Esthétiquement, je ne cherche pas la complexité. Je n’ai aucune velléité à me considérer comme le témoin de mon époque (qui n’est donc que la succession des phénomènes, éphémère), je suis touché par la bienveillante représentation du peintre de la Renaissance qui observe et tente de représenter après l’avoir assimilée la réalité qui s’offre à ses yeux.

 

[…]

L’eau n’est pas chez ce photographe abordée seulement de loin, optiquement, comme seul sujet ou support métaphorique de la matière, de la mémoire, du mouvement, de la temporalité, elle est vécue, parcourue. Jean- Martin Barbut est avironneur de mer, il connaît donc les courants, les marées, les vents, il sait naviguer dans les vagues, il parcourt physiquement son jardin photographique, il s’entraine à photographier à la rame, il pêche ses images à la traîne, il passe par l’expérience (comme un peintre Renaissant).
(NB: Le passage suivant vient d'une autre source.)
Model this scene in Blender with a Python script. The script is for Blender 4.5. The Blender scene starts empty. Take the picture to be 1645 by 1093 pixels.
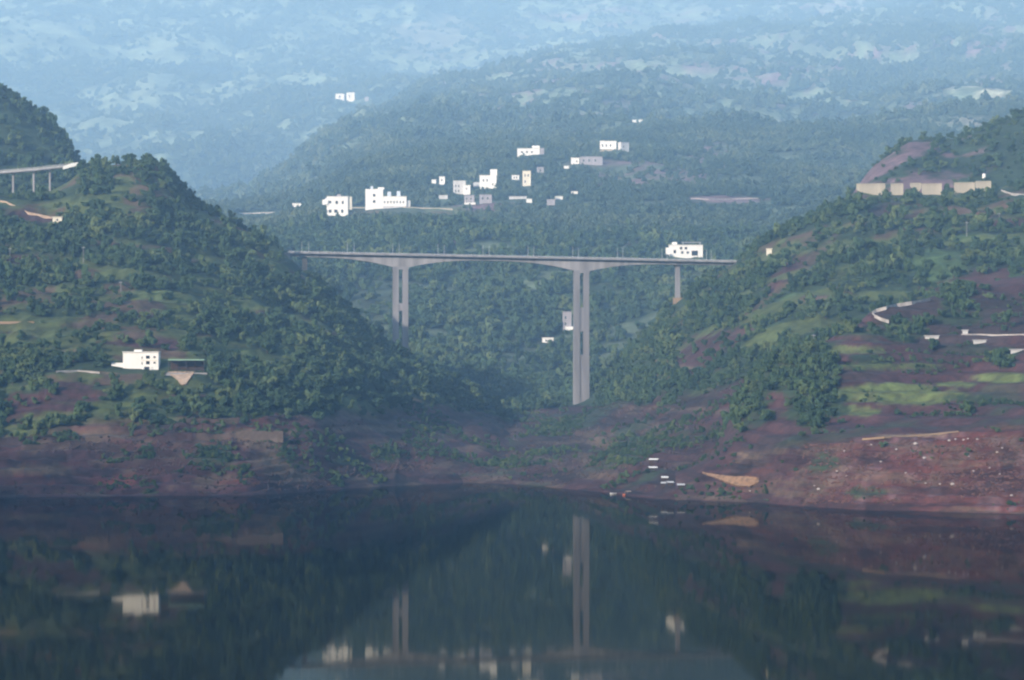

David Brunel, La Prose de Poséidon

[…]

Je suis aussi touché par l’abstraction d’un moderne comme Miro ou Kandinsky. Je n’oppose pas la complexité à la simplicité. Je préfère toucher l’inconscient par le truchement de l’équilibre que le provoquer par la violence et l’attaque frontale. On dira que je suis pictorialiste, anathème ultime de l’académisme ambiant ? Le réductionnisme ne m’a jamais passionné.